Submitted via IRC for Bytram
Germany has spent $200 billion over the past two decades to promote cleaner sources of electricity. That enormous investment is now having an unexpected impact — consumers are now actually paid to use power on occasion, as was the case over the weekend.
Power prices plunged below zero for much of Sunday and the early hours of Christmas Day on the EPEX Spot, a large European power trading exchange, the result of low demand, unseasonably warm weather and strong breezes that provided an abundance of wind power on the grid.
Such "negative prices" are not the norm in Germany, but they are far from rare, thanks to the country's effort to encourage investment in greener forms of power generation.

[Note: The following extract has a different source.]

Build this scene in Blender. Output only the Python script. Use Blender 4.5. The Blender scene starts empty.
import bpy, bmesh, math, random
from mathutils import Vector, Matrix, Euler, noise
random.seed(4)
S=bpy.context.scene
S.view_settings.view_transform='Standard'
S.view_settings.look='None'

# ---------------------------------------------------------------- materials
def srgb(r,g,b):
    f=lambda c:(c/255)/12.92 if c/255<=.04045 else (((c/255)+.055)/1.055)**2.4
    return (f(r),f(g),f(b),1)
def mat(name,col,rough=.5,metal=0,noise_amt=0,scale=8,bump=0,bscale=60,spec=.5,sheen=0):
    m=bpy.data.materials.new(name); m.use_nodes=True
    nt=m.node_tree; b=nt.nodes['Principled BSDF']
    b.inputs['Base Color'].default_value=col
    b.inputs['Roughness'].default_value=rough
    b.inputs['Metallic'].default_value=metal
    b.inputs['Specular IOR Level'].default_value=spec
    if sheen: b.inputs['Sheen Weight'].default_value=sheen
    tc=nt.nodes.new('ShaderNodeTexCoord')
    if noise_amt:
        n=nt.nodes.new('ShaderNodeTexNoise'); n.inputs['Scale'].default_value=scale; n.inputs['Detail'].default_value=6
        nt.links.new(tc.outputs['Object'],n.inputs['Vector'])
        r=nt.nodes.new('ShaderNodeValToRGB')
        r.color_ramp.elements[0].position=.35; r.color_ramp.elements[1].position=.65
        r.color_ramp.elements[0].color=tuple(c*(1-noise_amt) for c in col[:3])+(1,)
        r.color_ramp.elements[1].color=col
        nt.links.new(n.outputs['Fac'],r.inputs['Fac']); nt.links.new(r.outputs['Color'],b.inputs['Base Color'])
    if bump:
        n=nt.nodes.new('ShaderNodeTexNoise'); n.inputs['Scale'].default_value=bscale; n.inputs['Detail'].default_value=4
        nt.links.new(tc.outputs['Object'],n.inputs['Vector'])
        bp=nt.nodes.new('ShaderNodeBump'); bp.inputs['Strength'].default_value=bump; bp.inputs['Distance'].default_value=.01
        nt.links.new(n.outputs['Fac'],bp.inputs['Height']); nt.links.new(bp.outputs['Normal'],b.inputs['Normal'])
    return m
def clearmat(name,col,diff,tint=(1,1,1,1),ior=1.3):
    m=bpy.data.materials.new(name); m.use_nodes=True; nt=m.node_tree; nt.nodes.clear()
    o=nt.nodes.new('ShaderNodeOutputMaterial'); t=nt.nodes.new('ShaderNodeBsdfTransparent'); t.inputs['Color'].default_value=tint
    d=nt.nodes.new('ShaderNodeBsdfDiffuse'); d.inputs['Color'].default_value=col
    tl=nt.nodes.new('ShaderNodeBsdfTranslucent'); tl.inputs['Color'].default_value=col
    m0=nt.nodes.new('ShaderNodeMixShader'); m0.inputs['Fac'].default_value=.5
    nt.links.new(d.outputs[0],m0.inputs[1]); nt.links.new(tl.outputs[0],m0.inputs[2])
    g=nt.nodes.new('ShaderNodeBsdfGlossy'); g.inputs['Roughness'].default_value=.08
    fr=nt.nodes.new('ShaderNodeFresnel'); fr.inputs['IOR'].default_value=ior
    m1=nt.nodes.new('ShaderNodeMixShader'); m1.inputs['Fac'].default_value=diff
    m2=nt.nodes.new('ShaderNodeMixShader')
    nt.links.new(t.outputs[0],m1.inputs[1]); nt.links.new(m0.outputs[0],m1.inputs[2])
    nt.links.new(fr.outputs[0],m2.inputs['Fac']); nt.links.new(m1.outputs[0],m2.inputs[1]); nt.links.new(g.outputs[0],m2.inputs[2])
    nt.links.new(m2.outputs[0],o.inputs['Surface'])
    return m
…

Prices for electricity in Germany have dipped below zero — meaning customers are being paid to consume power — more than 100 times this year alone, according to EPEX Spot.

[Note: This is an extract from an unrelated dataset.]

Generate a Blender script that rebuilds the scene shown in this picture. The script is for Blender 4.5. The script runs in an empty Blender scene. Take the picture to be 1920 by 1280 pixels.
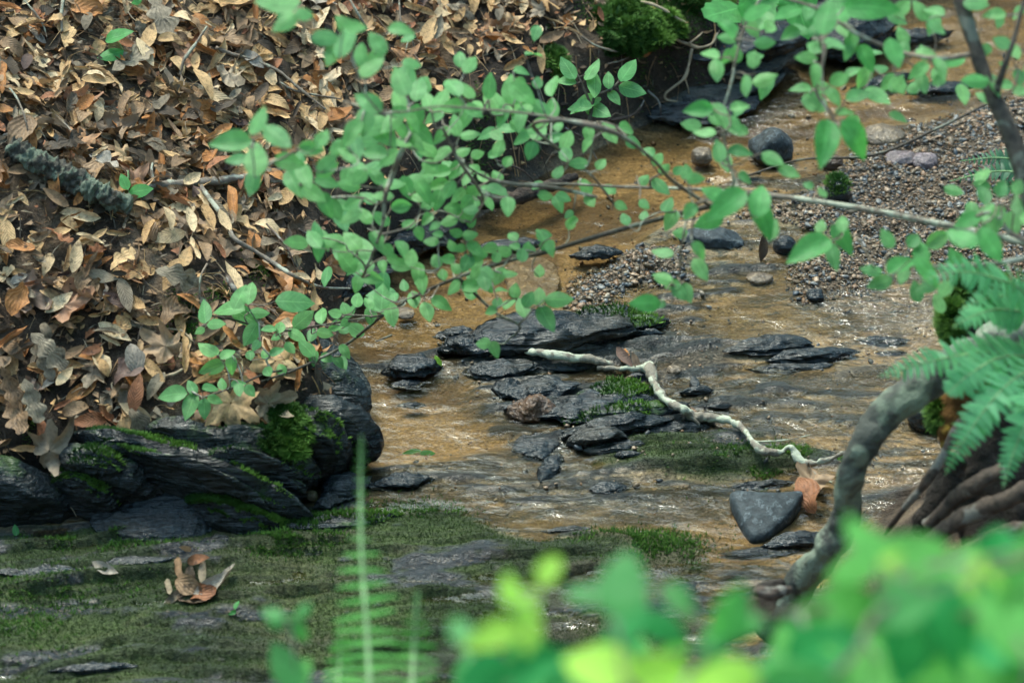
import bpy, math, random
import numpy as np
from mathutils import Vector, Matrix

random.seed(7)
RNG = np.random.default_rng(11)
R = math.radians
S = bpy.context.scene
COL = S.collection

# ------------------------------------------------------------------ camera, sky, sun, exposure
LENS, PITCH, DIST = 105.0, R(35), 6.4
FPX = LENS / 36 * 1920
CAM = np.array([0.0, -DIST * math.cos(PITCH), DIST * math.sin(PITCH)])
cd = bpy.data.cameras.new('camera'); cam = bpy.data.objects.new('camera', cd); COL.objects.link(cam)
cd.lens = LENS; cd.sensor_width = 36; cd.clip_start = 0.05; cd.clip_end = 500
cam.location = CAM; cam.rotation_euler = (R(90) - PITCH, 0, 0)
cd.dof.use_dof = True; cd.dof.focus_distance = 6.3; cd.dof.aperture_fstop = 3.4
S.camera = cam

W = bpy.data.worlds.new("World"); S.world = W; W.use_nodes = True
wn = W.node_tree.nodes; wl = W.node_tree.links
SUN_EL, SUN_AZ = R(58), R(-28)          # azimuth from +Y, towards -X
sky = wn.new('ShaderNodeTexSky'); sky.sky_type = 'NISHITA'; sky.sun_disc = False
sky.sun_elevation = SUN_EL; sky.sun_rotation = SUN_AZ; sky.air_density = 1.3; sky.dust_density = 2.5; sky.ozone_density = 1.6
bg = wn['Background']; bg.inputs['Strength'].default_value = 0.15
flt = wn.new('ShaderNodeMix'); flt.data_type = 'RGBA'; flt.blend_type = 'MULTIPLY'; flt.inputs[0].default_value = 1; flt.inputs[7].default_value = (.84, 1.03, .98, 1)   # light that has come through leaves
wl.new(sky.outputs[0], flt.inputs[6]); wl.new(flt.outputs[2], bg.inputs['Color'])
sd = bpy.data.lights.new('sun', 'SUN'); sd.energy = 0.75; sd.angle = R(15); sd.color = (1.0, 0.97, 0.86)
sun = bpy.data.objects.new('sun', sd); COL.objects.link(sun)
sdir = Vector((math.sin(SUN_AZ) * math.cos(SUN_EL), math.cos(SUN_AZ) * math.cos(SUN_EL), math.sin(SUN_EL)))
sun.rotation_euler = sdir.to_track_quat('Z', 'Y').to_euler(); sun.location = sdir * 20
vs = S.view_settings; vs.view_transform = 'Standard'; vs.look = 'None'; vs.gamma = 1; vs.use_curve_mapping = False
vs.exposure = 2.15
S.cycles.use_denoising = True
S.cycles.max_bounces = 6; S.cycles.transparent_max_bounces = 16
S.cycles.caustics_reflective = False; S.cycles.caustics_refractive = False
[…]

(Score: 1) by khallow on Thursday January 04 2018, @03:12PM
The real question is why in the face of obvious evidence of too much regulation should the answer be anything else? It's not just negative prices for electrical power subsidized by small German consumers who pay well over average European rates. It's example after example of complex, opaque, onerous law that causes perverse and sometimes horrifying consequences to people who happen to run afoul of it (and which some bureaucrat decides to prosecute). It's law created faster than you can read it. It's the scenario where "ignorance is no excuse" becomes a sick joke.